Silent Storm wrote:http://www.f1analisitecnica.com/2017/02 ... -2017.html

- energy recovery from MGU-K will be less than in 2016 because of shorter braking time, therefore MGU-H will become more important
- turbine and compressor will be redesigned from 2016 but kept together, not split as in Mercedes engine
- no big changes on the ICE, just optimization of the HCCI
- target for Australia: peak power > 1000 CV (already reached at the bench, but with teething problems)
- 3 new addictive manufacturing machines arrived in Maranello, currently under calibration
- not worried about the power unit, but they are worried about the chassis/aero because of the delay piled up in the first part of 2016, they tried to make up ground in the last 6 months thanks to huge work from Rory Byrne (hopefully haste will not make waste)

So, they have got the excuse ready and that's worrying news.

So Ferrari being worried about having to make up ground is an excuse?
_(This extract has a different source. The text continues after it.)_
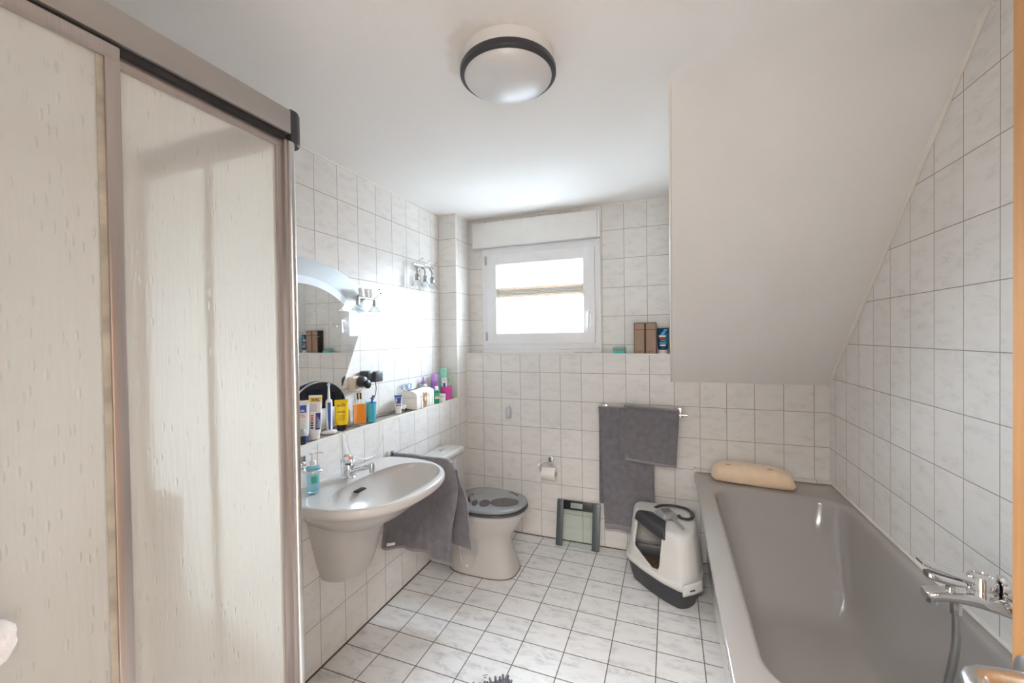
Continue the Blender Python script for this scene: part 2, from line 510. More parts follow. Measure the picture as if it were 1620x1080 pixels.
        if smooth:
            me.polygons.foreach_set('use_smooth', [True] * len(me.polygons))
            me.set_sharp_from_angle(angle=math.radians(angle))
        me.update()
        return o
WM = {}

def rrect(cx, cy, z, hx, hy, r, n=6):
    r = min(r, hx * .999, hy * .999)
    out = []
    for (sx_, sy_, a0) in ((1, 1, 0), (-1, 1, PI / 2), (-1, -1, PI), (1, -1, 3 * PI / 2)):
        for k in range(n + 1):
            a = a0 + PI / 2 * k / n
            out.append(Vector((cx + sx_ * (hx - r) + r * math.cos(a), cy + sy_ * (hy - r) + r * math.sin(a), z)))
    return out

def sell(cx, cy, z, a, b, e=2.0, n=48):
    out = []
    for k in range(n):
        t = 2 * PI * k / n
        c, s_ = math.cos(t), math.sin(t)
        out.append(Vector((cx + a * math.copysign(abs(c) ** (2 / e), c), cy + b * math.copysign(abs(s_) ** (2 / e), s_), z)))
    return out

def smoothpath(pts, n=8):
    """Catmull-Rom through points"""
    P_ = [Vector(p) for p in pts]
    P_ = [P_[0] * 2 - P_[1]] + P_ + [P_[-1] * 2 - P_[-2]]
    out = []
    for i in range(1, len(P_) - 2):
        p0, p1, p2, p3 = P_[i - 1:i + 3]
        for k in range(n):
            t = k / n
            out.append(0.5 * ((2 * p1) + (p2 - p0) * t + (2 * p0 - 5 * p1 + 4 * p2 - p3) * t * t + (3 * p1 - p0 - 3 * p2 + p3) * t ** 3))
    out.append(P_[-2])
    return out

def thing(name, label, cat, loc, rotz=0.0, group=None):
    o = bpy.data.objects.new(name, None)
    COL.objects.link(o)
    o.empty_display_size = 0.05
    o.location = loc
    o.rotation_euler = (0, 0, rotz)
    WM[o.name] = Matrix.Translation(Vector(loc)) @ Matrix.Rotation(rotz, 4, 'Z')
    o['label'] = label
    o['category'] = cat
    if group: o['group'] = group
    return o

def tag(o, label, cat, group=None, kind=None):
    o['label'] = label
    o['category'] = cat
    if group: o['group'] = group
    if kind: o['kind'] = kind
    return o

def struct(o, label=None):
    o['kind'] = 'structure'
    if label: o['label'] = label
    return o

def solidify(o, t, off=0.0):
    m = o.modifiers.new('thickness', 'SOLIDIFY')
    m.thickness = t
    m.offset = off
    return o

def subsurf(o, lv=2):
    m = o.modifiers.new('smooth', 'SUBSURF')
    m.levels = lv; m.render_levels = lv
    return o

def text_mb(txt, size, mat=0, bold=0.0):
    """lettering as flat faces in local x (right) / z (up), centred"""
    cu = bpy.data.curves.new('lettering', 'FONT')
    cu.body = txt; cu.size = size; cu.align_x = 'CENTER'; cu.align_y = 'CENTER'
    cu.offset = bold
    cu.resolution_u = 3
    ob = bpy.data.objects.new('lettering', cu)
    COL.objects.link(ob)
    dg = bpy.context.evaluated_depsgraph_get()
    me = ob.evaluated_get(dg).to_mesh()
    mb = MB()
    mb.add([(v.co.x, 0, v.co.y) for v in me.vertices], [tuple(p.vertices) for p in me.polygons], mat)
    ob.evaluated_get(dg).to_mesh_clear()
    bpy.data.objects.remove(ob); bpy.data.curves.remove(cu)
    return mb

def decal(mb, txt, size, cx, cz, depth, mat, vertical=False, bold=0.0, wid=1.0):
    """print text onto a front surface y = -depth(x, z)"""
    t = text_mb(txt, size, mat, bold)
    for i, v in enumerate(t.v):
        x, z = v.x * wid, v.z
        if vertical: x, z = -z, x
        x += cx; z += cz
        t.v[i] = Vector((x, -depth(x, z) - 0.0005, z))
    mb.join(t)

def patch(mb, x0, x1, z0, z1, depth, mat, nx=8, nz=4, lift=0.0003):
    mb.grid(lambda u, v: Vector((x0 + (x1 - x0) * u, -depth(x0 + (x1 - x0) * u, z0 + (z1 - z0) * v) - lift, z0 + (z1 - z0) * v)), nx, nz, mat)

# ------------------------------------------------------------------ the room shell
YB = 2.8247      # face of the low back wall
YW = 2.921       # window wall
XR = 2.297       # right wall
XU = -0.165      # upper left wall
ZC = 2.36
YP = 2.687       # front of the corner column
struct(MB().box(-0.45, 2.5, -0.10, 3.25, -0.12, 0.0).build('floor', M_FL, smooth=False))
struct(MB().box(-0.45, 2.5, -0.10, 3.25, ZC, ZC + 0.15).build('ceiling', M_CEIL, smooth=False))
struct(MB().box(-0.40, XU, -0.10, 3.25, 0.0, ZC).build('wall_left', M_TL, smooth=False))
struct(MB().box(XR, XR + 0.2, -0.10, 3.25, 0.0, ZC).build('wall_right', M_TR, smooth=False))
# low wall in front of the left wall (shelf), very slightly out of square
lo = MB()
pts = [(XU, 0.82, 0), (0.009, 0.82, 0), (-0.018, YB, 0), (XU, YB, 0)]
lo.poly(pts, (0, 0, 1.0))
struct(lo.build('wall_left_low', M_TS, smooth=False))
# low back wall with the window ledge
struct(MB().box(-0.02, XR, YB, YW, 0.0, 1.321).build('wall_back_low', M_TB, smooth=False))
wb = MB()
WX0, WX1, WZ0, WZ1 = 0.093, 1.003, 1.352, 2.13
wb.box(-0.40, WX0, YW, 3.25, 0, ZC).box(WX1, XR + .2, YW, 3.25, 0, ZC).box(WX0, WX1, YW, 3.25, 0, WZ0).box(WX0, WX1, YW, 3.25, WZ1, ZC)
struct(wb.build('wall_back', M_TW, smooth=False))
struct(MB().box(XU, -0.020, YP, YW, 1.0, ZC).build('wall_corner_column', M_TL, smooth=False))
# sloping attic ceiling over the bath
sl = MB()
def slope_fn(u, v):
    x = 1.457 + (XR - 1.457) * u
    r_ = 0.02 + 0.26 * math.sin(PI * u) ** 0.8         # plaster edge is eased along its middle
    c0, top = Vector((YB - 0.001, 1.1455)), Vector((1.578, ZC))
    ds = (top - c0).normalized()
    a = top - ds * r_
    b = top + Vector((-1, 0)) * r_
    if v < 0.2: p = c0.lerp(a, v / 0.2)
    else:
        t = (v - 0.2) / 0.8
        p = (a.lerp(top, t)).lerp(top.lerp(b, t), t)
    return Vector((x, p.x, p.y - 0.0005))
sl.grid(slope_fn, 30, 30)
left = [slope_fn(0, v / 30) for v in range(31)]
n0 = len(sl.v)
sl.v += left + [Vector((1.457, YW, ZC)), Vector((1.457, YW, 1.1455))]
sl.f.append(tuple(range(n0, n0 + 33))); sl.m.append(0)
sl.add([slope_fn(0, 0), slope_fn(1, 0), (XR, YW, 1.1455), (1.457, YW, 1.1455)], [(0, 1, 2, 3)])
struct(sl.build('ceiling_slope', M_PAINT, smooth=True, angle=25, fix=False))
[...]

SMH Ferrari isnt dominating the sport so where does all this negativity come from i wonder?

Tommy Cookers wrote:

gruntguru wrote: - Rate of heat transfer is a function of thermal conductivity but also thinness of the section. Thinner crown = faster heat flow.

surely heat flow will be faster with a thicker section ? ..... (eg consider electrical conduction, or why steel wool burns)
this is part of the reason why Al alloy gives much lower crown temperature

and the coefficient of thermal expansion will be much lower with steel - potentially useful to the designer

In the case of a piston crown the heat is transferring across the section (to the cooling oil) ie the thickness of the crown is the length of the heat flow path. This wuld be preferable to the transverse path via the ring pack.

@ Tommy

You said thicker section...

The cross sectional area of the crown would be the same whether thin or thick..

So the thinner crown will have less resistance to heat flow.

Like a thin walled heat exchanger.

Think of short cables of given cross section versus miles of cable of the same.

fwiw I have been assuming that most of the heat flow is still 'SI-traditional' (ie conduction laterally to cylinder walls)
as (I assume) applies in the modern SI engines that have some piston oil-cooling eg by under-crown oil jet or spray
(this eg in road motorcycles allowing thinner crowns and walls etc, and so lighter pistons and more rpm and power)

if most heat flow is by under-crown heat exchange to moving fluid surely crown thickness is trivial compared to other practical issues

Tommy Cookers wrote:if most heat flow is by under-crown heat exchange to moving fluid surely crown thickness is trivial compared to other practical issues

Probably.

I would assume all of these use some sort of oil jetting to cool the piston/cylinder walls.

Here's a question: How much does the combustion chamber design drive heat transfer before the exhaust exists the EV? Are coatings used to resist the transfer, or are other means utilized?

Spraying oil onto the underside of a race-type piston crown is not an efficient method of cooling. The problem is the very brief period of time the oil spends in contact with the crown surface, which limits the heat transfer/temperature rise produced in the cooling oil mass flow. The cooling is sprayed on and then is immediately slung off.

Automotive pistons designed for oil cooling, like turbo-diesel engine pistons, have galleries under the crown that collect the cooling oil spray and keep it in contact with the crown surfaces for a much longer period of time, significantly increasing heat transfer to the oil.

riff_raff wrote:Spraying oil onto the underside of a race-type piston crown is not an efficient method of cooling. The problem is the very brief period of time the oil spends in contact with the crown surface, which limits the heat transfer/temperature rise produced in the cooling oil mass flow. The cooling is sprayed on and then is immediately slung off.

Automotive pistons designed for oil cooling, like turbo-diesel engine pistons, have galleries under the crown that collect the cooling oil spray and keep it in contact with the crown surfaces for a much longer period of time, significantly increasing heat transfer to the oil.

Of course, you are right.

As discussed on here before and as used in F1 before (last turbo era).

I think the sodium cooling R&D is aimed at pistons which currently use a piston oil gallery.

Silent Storm wrote:http://www.f1analisitecnica.com/2017/02 ... -2017.html

- energy recovery from MGU-K will be less than in 2016 because of shorter braking time, therefore MGU-H will become more important

I don't get it. The braking time will be reduced but the braking power will increase as the total braking energy will remain unchanged or even increase because of higher speeds and larger weight.